Lukurello ist wieder da und kehrt im „Ritter Jörg“ ein

von Lukurello (erschienen in Ausgabe 12/2012)

Lukurello hat eine Pause gemacht und ist nun zu neuen Taten geschritten.

Sein erstes Ziel war – lange überfällig – Sommerhausen, einer der fränkischen Romantikorte schlechthin. Dort gäbe es allerhand zu probieren und zu kosten, fürs erste sollte es der „Ritter Jörg“ sein.

Das ist ein Gasthaus mit großer Geschichte und alter Tradition – die namensgebende steinerne Ritterfigur, die nachts eindrucksvoll ihren Schatten auf die Hausfassade wirft – kündet davon.

Der „Ritter Jörg“ ist Hotel und Restaurant, und natürlich wartet er mit fränkischer Heimeligkeit auf, ist entsprechend dekoriert, zeigt sich dezent rustikal. Das kann man mögen, muss man aber nicht – Lukurello interessierte sich eher für die vielen Bilder und Plakate an den Wänden, die davon erzählen, wie lange schon Sommerhausen nicht nur Gourmetparadies, sondern auch Künstlerort ist.

Das Torturmtheater Veit Relins ist nach wie vor Markenzeichen, aber es ist interessant zu sehen, welche schauspielerische und musikalische Prominenz früher in Sommerhausen ein- und ausgegangen ist.

Vor lauter Schauen und Staunen kam Lukurello zunächst gar nicht dazu, die Speisekarte zu studieren. Die nun kommt recht selbstbewusst daher.

Alle Gerichte tragen deutlich einen Artikel mit sich herum: Die Suppe heißen „Die Tomate“ oder „Die Kalbsleberknödel“, die Vorspeisen „Der Wildlachs“ oder „Die Entenbrust“.

Desgleichen auch bei den Hauptgerichten: „Der Schweinebraten“, „Das Schäufele“, „Der Tafelspitz“, „Der Edelfischkrautwickel“ usw.

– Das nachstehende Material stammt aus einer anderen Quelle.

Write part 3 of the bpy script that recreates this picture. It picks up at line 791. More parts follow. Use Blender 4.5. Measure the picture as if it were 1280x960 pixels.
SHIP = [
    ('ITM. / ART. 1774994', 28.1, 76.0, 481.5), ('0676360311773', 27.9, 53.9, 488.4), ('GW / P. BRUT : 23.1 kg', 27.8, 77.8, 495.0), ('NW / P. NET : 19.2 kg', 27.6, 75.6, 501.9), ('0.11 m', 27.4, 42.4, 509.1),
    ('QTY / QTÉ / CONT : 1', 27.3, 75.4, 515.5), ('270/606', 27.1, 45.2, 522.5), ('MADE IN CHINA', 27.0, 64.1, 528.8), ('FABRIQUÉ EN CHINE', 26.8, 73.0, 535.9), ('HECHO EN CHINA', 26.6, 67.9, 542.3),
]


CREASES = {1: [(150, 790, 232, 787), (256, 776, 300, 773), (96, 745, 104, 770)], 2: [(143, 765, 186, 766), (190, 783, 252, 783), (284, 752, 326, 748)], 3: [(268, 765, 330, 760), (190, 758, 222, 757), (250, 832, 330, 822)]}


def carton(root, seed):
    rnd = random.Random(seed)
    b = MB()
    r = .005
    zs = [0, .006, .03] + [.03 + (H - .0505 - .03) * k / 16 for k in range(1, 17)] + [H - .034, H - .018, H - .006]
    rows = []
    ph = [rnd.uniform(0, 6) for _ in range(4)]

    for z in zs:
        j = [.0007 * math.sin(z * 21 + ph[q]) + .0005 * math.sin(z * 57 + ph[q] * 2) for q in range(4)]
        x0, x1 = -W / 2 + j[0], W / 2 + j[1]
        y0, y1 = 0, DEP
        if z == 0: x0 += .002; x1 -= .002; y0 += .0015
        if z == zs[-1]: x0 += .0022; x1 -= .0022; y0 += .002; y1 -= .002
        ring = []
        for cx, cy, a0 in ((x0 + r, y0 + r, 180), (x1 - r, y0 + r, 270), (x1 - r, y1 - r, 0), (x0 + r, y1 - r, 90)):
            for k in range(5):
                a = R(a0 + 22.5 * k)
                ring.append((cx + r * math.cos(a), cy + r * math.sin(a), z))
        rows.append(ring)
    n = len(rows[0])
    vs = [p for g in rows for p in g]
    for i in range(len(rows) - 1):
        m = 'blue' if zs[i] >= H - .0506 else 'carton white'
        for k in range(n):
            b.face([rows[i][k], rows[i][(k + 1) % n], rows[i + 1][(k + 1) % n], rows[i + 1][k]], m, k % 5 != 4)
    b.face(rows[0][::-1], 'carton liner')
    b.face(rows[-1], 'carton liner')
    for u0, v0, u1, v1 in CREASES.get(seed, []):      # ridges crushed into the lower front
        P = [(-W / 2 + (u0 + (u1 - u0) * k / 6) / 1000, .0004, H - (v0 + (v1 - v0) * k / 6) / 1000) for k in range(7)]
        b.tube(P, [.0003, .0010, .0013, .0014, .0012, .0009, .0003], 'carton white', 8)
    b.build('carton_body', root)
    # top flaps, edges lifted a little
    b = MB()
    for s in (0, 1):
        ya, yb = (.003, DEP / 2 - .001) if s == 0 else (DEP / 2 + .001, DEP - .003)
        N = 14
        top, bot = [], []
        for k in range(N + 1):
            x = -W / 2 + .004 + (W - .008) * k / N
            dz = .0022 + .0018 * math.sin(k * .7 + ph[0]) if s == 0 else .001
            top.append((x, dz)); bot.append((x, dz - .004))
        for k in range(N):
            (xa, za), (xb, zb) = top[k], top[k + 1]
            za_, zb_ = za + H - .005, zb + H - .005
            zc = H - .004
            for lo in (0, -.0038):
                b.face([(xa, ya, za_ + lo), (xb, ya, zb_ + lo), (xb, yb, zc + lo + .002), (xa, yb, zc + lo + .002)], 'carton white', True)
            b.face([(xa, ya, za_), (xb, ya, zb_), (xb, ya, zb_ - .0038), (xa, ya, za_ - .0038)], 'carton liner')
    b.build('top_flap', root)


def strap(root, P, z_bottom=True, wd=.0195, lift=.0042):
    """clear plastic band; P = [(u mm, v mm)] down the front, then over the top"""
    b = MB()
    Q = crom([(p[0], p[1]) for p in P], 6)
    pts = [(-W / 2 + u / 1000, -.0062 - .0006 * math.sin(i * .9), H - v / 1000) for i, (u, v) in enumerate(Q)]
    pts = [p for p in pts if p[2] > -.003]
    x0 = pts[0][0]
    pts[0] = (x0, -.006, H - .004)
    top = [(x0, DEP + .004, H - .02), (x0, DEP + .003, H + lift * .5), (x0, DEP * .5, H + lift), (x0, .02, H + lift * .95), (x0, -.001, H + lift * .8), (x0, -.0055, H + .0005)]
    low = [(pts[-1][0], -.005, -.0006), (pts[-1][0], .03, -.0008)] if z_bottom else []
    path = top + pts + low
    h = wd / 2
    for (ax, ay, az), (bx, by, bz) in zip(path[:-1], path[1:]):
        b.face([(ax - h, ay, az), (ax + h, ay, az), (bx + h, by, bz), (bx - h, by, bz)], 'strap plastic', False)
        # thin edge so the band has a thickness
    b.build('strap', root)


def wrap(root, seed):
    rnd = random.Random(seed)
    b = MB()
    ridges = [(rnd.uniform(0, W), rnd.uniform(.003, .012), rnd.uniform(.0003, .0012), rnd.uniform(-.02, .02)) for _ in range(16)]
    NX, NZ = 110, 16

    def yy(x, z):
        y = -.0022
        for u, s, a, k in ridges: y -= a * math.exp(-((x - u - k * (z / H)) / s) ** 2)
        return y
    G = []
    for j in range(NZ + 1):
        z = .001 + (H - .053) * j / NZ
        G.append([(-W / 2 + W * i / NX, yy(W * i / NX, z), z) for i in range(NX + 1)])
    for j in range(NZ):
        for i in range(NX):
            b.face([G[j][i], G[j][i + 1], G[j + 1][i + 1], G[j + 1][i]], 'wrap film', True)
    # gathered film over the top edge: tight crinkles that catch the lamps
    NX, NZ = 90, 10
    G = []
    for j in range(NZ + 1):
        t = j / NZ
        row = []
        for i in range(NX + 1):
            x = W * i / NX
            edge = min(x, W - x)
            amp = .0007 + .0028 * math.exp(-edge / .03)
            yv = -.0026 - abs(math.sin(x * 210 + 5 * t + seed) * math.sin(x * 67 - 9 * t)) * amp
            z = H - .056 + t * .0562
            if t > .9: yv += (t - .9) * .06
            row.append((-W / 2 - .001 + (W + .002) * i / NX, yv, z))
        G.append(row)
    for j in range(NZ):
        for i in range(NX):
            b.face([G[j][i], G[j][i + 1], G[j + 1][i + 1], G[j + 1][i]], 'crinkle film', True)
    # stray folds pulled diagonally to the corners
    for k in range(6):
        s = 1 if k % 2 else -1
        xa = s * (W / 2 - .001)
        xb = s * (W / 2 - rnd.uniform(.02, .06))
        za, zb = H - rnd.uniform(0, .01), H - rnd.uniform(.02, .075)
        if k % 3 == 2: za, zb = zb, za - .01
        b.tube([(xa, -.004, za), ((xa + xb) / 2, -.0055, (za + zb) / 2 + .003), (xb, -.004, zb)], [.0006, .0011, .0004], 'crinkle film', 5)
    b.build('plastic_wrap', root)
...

Nach dieser Überschrift folgt dann jeweils die farbig-poetische Beschreibung, und sie machen die Wahl durchaus schwer.

„Das Schäufele“ beispielsweise wird folgendermaßen charakterisiert: „... vom Schwein langsam gegart, mit knuspriger Schwarte, an kräftiger Pfeffersauce mit Kartoffelklößen, Wirsinggemüse und Pancetta Chips“.

Das klingt verführerischklasse, genauso wie „Preiselbeer- Schalottenchutney“ zum Tafelspitz oder „hausgemachte Bündner Sauerrahm- Pizokel“ als Beilage zu den Ochsenbacken. Man möchte am liebsten alles probieren…

Und wie es so ist, wenn die Qual der Wahl auf Messers Schneide steht, beging Lukurello einen Fehler: Er folgte einer flüchtigen Herbststimmung und bestellte phantasielos etwas bewährt Herkömmliches: „Die Bauernente – knusprig gebraten, auf kräftiger Rosmarin-Geflügel-Jus mit Apfelrotkohl und Kartoffelklößen“.

Ja, und irgendwie war er dann enttäuscht. Denn er bekam genau das: eine bewährt herkömmliche Bauernente, nicht mehr und nicht weniger. Perfekt zubereitet, schmackhaft, dem Herbst angemessen, preislich sehr fair – aber er hatte danach das Gefühl, eine Chance verpasst zu haben.

Die Chance, zum Beispiel „Den Hirsch als feines Zweierlei auf cremiger Thymianpolenta“ zu probieren. Oder die Ochsenbacken und das Zitronenlamm. Lukurello, der Feinschmecker, schlich kleinlaut vom Tisch hinweg (denn auch er kann nur ein Gericht verzehren) und wusste:

Er würde wiederkommen müssen, weil ihm die Poesie dieser Speisekarte nicht mehr aus dem Sinn ging. Und dann würde er die Bauernente links liegenlassen und sich voller Tatendrang auf die anderen Kreationen der „Ritter-Jörg“-Küche einlassen.